§ **Exercise**
Please restate, exactly as written, the lines running from the beginning of the material through the line that has "fl = MB().box(XL" in it.

§ **Data extract**
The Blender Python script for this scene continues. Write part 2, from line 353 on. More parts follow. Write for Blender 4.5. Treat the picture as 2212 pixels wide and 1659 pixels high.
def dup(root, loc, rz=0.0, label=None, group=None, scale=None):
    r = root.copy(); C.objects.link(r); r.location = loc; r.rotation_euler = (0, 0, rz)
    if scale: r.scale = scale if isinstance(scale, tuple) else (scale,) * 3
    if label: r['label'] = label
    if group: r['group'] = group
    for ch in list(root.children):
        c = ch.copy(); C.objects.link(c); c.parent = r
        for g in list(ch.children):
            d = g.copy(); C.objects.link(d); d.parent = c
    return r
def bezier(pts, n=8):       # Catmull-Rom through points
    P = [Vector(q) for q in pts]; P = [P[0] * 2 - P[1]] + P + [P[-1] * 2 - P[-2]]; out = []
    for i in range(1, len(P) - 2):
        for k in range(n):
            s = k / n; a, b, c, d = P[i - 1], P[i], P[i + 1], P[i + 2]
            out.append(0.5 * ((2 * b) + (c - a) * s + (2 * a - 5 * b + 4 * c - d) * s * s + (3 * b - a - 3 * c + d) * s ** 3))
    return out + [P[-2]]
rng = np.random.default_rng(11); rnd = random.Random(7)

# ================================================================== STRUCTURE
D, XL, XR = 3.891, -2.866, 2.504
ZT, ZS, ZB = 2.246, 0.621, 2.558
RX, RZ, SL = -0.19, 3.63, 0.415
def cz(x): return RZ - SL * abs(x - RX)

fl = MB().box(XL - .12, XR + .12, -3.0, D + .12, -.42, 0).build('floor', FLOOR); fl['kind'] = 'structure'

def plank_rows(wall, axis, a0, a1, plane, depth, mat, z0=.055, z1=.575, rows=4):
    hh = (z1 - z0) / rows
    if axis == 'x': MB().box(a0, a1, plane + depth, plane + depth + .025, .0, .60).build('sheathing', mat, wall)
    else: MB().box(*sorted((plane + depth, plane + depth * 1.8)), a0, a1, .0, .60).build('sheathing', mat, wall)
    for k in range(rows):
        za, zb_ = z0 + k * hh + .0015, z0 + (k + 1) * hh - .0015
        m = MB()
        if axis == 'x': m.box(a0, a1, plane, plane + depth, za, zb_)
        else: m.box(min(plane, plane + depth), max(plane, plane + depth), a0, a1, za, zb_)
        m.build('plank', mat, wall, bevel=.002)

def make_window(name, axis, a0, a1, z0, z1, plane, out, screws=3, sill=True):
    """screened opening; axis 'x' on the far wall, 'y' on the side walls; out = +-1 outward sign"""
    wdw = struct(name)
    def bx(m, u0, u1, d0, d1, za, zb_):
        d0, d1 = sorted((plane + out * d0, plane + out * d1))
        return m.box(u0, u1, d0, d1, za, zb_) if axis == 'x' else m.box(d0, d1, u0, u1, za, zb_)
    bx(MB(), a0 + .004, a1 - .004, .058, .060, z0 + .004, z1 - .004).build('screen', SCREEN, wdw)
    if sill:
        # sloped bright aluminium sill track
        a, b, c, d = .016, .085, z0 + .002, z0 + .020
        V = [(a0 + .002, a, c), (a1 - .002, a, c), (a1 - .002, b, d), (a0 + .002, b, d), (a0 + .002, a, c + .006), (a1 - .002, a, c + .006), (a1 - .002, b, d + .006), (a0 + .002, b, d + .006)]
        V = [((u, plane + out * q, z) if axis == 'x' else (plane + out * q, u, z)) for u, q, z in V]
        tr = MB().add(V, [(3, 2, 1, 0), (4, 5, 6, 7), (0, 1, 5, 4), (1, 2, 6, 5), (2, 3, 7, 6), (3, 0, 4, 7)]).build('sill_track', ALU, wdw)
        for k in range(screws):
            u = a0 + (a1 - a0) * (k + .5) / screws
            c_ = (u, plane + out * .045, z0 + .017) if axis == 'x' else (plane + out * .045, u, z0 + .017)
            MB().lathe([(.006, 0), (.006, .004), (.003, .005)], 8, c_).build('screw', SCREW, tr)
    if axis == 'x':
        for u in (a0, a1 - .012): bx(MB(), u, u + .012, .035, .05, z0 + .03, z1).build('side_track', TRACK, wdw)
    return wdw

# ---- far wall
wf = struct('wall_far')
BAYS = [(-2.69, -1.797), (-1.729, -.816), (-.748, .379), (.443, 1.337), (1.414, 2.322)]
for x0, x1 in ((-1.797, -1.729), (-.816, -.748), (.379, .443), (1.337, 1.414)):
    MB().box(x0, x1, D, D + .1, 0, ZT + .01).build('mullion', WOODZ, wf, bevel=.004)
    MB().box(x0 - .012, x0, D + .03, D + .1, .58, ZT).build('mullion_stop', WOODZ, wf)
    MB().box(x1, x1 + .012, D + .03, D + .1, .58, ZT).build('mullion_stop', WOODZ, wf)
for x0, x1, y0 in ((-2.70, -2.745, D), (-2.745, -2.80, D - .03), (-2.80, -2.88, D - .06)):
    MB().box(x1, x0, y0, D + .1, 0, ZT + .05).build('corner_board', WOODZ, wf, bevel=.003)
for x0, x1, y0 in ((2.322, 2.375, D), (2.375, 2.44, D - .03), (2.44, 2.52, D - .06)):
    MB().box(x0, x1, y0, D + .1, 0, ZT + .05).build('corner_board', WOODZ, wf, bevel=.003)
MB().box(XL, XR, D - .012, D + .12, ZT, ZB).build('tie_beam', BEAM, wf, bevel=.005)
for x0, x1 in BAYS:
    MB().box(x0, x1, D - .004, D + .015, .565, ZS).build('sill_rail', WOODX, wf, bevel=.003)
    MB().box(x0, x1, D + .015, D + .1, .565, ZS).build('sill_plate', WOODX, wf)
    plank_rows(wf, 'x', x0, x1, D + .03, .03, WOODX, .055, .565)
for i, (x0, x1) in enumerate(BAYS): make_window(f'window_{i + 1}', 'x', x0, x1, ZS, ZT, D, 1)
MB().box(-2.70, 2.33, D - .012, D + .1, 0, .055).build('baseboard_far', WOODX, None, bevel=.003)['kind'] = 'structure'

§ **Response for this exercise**
The Blender Python script for this scene continues. Write part 2, from line 353 on. More parts follow. Write for Blender 4.5. Treat the picture as 2212 pixels wide and 1659 pixels high.
def dup(root, loc, rz=0.0, label=None, group=None, scale=None):
    r = root.copy(); C.objects.link(r); r.location = loc; r.rotation_euler = (0, 0, rz)
    if scale: r.scale = scale if isinstance(scale, tuple) else (scale,) * 3
    if label: r['label'] = label
    if group: r['group'] = group
    for ch in list(root.children):
        c = ch.copy(); C.objects.link(c); c.parent = r
        for g in list(ch.children):
            d = g.copy(); C.objects.link(d); d.parent = c
    return r
def bezier(pts, n=8):       # Catmull-Rom through points
    P = [Vector(q) for q in pts]; P = [P[0] * 2 - P[1]] + P + [P[-1] * 2 - P[-2]]; out = []
    for i in range(1, len(P) - 2):
        for k in range(n):
            s = k / n; a, b, c, d = P[i - 1], P[i], P[i + 1], P[i + 2]
            out.append(0.5 * ((2 * b) + (c - a) * s + (2 * a - 5 * b + 4 * c - d) * s * s + (3 * b - a - 3 * c + d) * s ** 3))
    return out + [P[-2]]
rng = np.random.default_rng(11); rnd = random.Random(7)

# ================================================================== STRUCTURE
D, XL, XR = 3.891, -2.866, 2.504
ZT, ZS, ZB = 2.246, 0.621, 2.558
RX, RZ, SL = -0.19, 3.63, 0.415
def cz(x): return RZ - SL * abs(x - RX)

fl = MB().box(XL - .12, XR + .12, -3.0, D + .12, -.42, 0).build('floor', FLOOR); fl['kind'] = 'structure'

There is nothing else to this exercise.